→ REQUEST:
The data below must be copied in full and without any change.

→ GIVEN INFORMATION:
------

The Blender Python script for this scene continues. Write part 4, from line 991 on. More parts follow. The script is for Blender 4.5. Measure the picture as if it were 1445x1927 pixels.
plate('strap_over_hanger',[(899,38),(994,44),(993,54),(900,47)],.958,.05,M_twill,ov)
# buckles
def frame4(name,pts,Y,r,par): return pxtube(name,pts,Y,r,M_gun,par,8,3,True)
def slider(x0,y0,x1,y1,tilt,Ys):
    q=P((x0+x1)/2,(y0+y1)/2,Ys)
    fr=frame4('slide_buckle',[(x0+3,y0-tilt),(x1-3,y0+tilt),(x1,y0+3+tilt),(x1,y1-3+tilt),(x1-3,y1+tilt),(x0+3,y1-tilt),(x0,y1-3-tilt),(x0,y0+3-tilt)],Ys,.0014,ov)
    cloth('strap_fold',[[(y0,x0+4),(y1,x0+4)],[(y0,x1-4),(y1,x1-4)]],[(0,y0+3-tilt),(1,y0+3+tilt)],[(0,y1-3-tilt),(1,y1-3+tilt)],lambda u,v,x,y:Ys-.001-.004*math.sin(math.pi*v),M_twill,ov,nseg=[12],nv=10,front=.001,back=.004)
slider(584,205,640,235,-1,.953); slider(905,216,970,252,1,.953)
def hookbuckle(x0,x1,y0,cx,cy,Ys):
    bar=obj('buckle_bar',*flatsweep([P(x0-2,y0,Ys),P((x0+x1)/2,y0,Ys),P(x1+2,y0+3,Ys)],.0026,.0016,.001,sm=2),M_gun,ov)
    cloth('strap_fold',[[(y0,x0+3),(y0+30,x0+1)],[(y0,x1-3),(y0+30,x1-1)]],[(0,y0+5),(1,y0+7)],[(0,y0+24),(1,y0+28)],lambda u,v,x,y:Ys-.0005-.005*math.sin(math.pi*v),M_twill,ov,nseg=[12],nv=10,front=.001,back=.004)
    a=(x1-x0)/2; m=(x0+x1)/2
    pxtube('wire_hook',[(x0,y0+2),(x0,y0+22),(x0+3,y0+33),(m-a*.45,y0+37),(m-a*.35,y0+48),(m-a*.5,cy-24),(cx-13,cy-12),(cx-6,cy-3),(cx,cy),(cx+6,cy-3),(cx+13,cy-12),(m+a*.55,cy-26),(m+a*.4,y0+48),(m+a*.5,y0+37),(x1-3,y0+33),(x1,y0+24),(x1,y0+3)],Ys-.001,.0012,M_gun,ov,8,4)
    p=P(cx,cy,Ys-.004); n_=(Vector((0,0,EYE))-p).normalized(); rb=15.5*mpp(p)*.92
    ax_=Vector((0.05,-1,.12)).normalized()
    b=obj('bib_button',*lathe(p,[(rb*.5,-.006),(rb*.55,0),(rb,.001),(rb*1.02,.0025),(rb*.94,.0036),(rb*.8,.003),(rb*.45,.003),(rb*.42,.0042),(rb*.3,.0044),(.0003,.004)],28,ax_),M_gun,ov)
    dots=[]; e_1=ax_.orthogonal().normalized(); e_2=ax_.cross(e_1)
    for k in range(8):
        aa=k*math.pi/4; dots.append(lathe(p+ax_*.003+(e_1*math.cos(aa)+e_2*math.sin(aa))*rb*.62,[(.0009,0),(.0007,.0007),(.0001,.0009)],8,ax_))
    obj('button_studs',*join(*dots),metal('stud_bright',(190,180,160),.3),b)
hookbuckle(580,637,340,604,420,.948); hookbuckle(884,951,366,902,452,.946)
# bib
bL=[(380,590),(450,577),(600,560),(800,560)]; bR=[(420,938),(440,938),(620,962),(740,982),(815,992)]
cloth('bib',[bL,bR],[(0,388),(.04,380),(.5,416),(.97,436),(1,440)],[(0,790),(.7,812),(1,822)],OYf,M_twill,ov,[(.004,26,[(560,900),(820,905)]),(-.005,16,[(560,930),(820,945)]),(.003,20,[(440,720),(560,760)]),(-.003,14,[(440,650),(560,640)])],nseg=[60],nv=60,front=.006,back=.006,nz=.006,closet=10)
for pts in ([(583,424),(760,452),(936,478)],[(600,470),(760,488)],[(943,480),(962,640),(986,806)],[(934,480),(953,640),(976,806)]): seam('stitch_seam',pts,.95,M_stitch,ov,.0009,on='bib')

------

→ ANSWER TO THE PROBLEM:
The Blender Python script for this scene continues. Write part 4, from line 991 on. More parts follow. The script is for Blender 4.5. Measure the picture as if it were 1445x1927 pixels.
plate('strap_over_hanger',[(899,38),(994,44),(993,54),(900,47)],.958,.05,M_twill,ov)
# buckles
def frame4(name,pts,Y,r,par): return pxtube(name,pts,Y,r,M_gun,par,8,3,True)
def slider(x0,y0,x1,y1,tilt,Ys):
    q=P((x0+x1)/2,(y0+y1)/2,Ys)
    fr=frame4('slide_buckle',[(x0+3,y0-tilt),(x1-3,y0+tilt),(x1,y0+3+tilt),(x1,y1-3+tilt),(x1-3,y1+tilt),(x0+3,y1-tilt),(x0,y1-3-tilt),(x0,y0+3-tilt)],Ys,.0014,ov)
    cloth('strap_fold',[[(y0,x0+4),(y1,x0+4)],[(y0,x1-4),(y1,x1-4)]],[(0,y0+3-tilt),(1,y0+3+tilt)],[(0,y1-3-tilt),(1,y1-3+tilt)],lambda u,v,x,y:Ys-.001-.004*math.sin(math.pi*v),M_twill,ov,nseg=[12],nv=10,front=.001,back=.004)
slider(584,205,640,235,-1,.953); slider(905,216,970,252,1,.953)
def hookbuckle(x0,x1,y0,cx,cy,Ys):
    bar=obj('buckle_bar',*flatsweep([P(x0-2,y0,Ys),P((x0+x1)/2,y0,Ys),P(x1+2,y0+3,Ys)],.0026,.0016,.001,sm=2),M_gun,ov)
    cloth('strap_fold',[[(y0,x0+3),(y0+30,x0+1)],[(y0,x1-3),(y0+30,x1-1)]],[(0,y0+5),(1,y0+7)],[(0,y0+24),(1,y0+28)],lambda u,v,x,y:Ys-.0005-.005*math.sin(math.pi*v),M_twill,ov,nseg=[12],nv=10,front=.001,back=.004)
    a=(x1-x0)/2; m=(x0+x1)/2
    pxtube('wire_hook',[(x0,y0+2),(x0,y0+22),(x0+3,y0+33),(m-a*.45,y0+37),(m-a*.35,y0+48),(m-a*.5,cy-24),(cx-13,cy-12),(cx-6,cy-3),(cx,cy),(cx+6,cy-3),(cx+13,cy-12),(m+a*.55,cy-26),(m+a*.4,y0+48),(m+a*.5,y0+37),(x1-3,y0+33),(x1,y0+24),(x1,y0+3)],Ys-.001,.0012,M_gun,ov,8,4)
    p=P(cx,cy,Ys-.004); n_=(Vector((0,0,EYE))-p).normalized(); rb=15.5*mpp(p)*.92
    ax_=Vector((0.05,-1,.12)).normalized()
    b=obj('bib_button',*lathe(p,[(rb*.5,-.006),(rb*.55,0),(rb,.001),(rb*1.02,.0025),(rb*.94,.0036),(rb*.8,.003),(rb*.45,.003),(rb*.42,.0042),(rb*.3,.0044),(.0003,.004)],28,ax_),M_gun,ov)
    dots=[]; e_1=ax_.orthogonal().normalized(); e_2=ax_.cross(e_1)
    for k in range(8):
        aa=k*math.pi/4; dots.append(lathe(p+ax_*.003+(e_1*math.cos(aa)+e_2*math.sin(aa))*rb*.62,[(.0009,0),(.0007,.0007),(.0001,.0009)],8,ax_))
    obj('button_studs',*join(*dots),metal('stud_bright',(190,180,160),.3),b)
hookbuckle(580,637,340,604,420,.948); hookbuckle(884,951,366,902,452,.946)
# bib
bL=[(380,590),(450,577),(600,560),(800,560)]; bR=[(420,938),(440,938),(620,962),(740,982),(815,992)]
cloth('bib',[bL,bR],[(0,388),(.04,380),(.5,416),(.97,436),(1,440)],[(0,790),(.7,812),(1,822)],OYf,M_twill,ov,[(.004,26,[(560,900),(820,905)]),(-.005,16,[(560,930),(820,945)]),(.003,20,[(440,720),(560,760)]),(-.003,14,[(440,650),(560,640)])],nseg=[60],nv=60,front=.006,back=.006,nz=.006,closet=10)
for pts in ([(583,424),(760,452),(936,478)],[(600,470),(760,488)],[(943,480),(962,640),(986,806)],[(934,480),(953,640),(976,806)]): seam('stitch_seam',pts,.95,M_stitch,ov,.0009,on='bib')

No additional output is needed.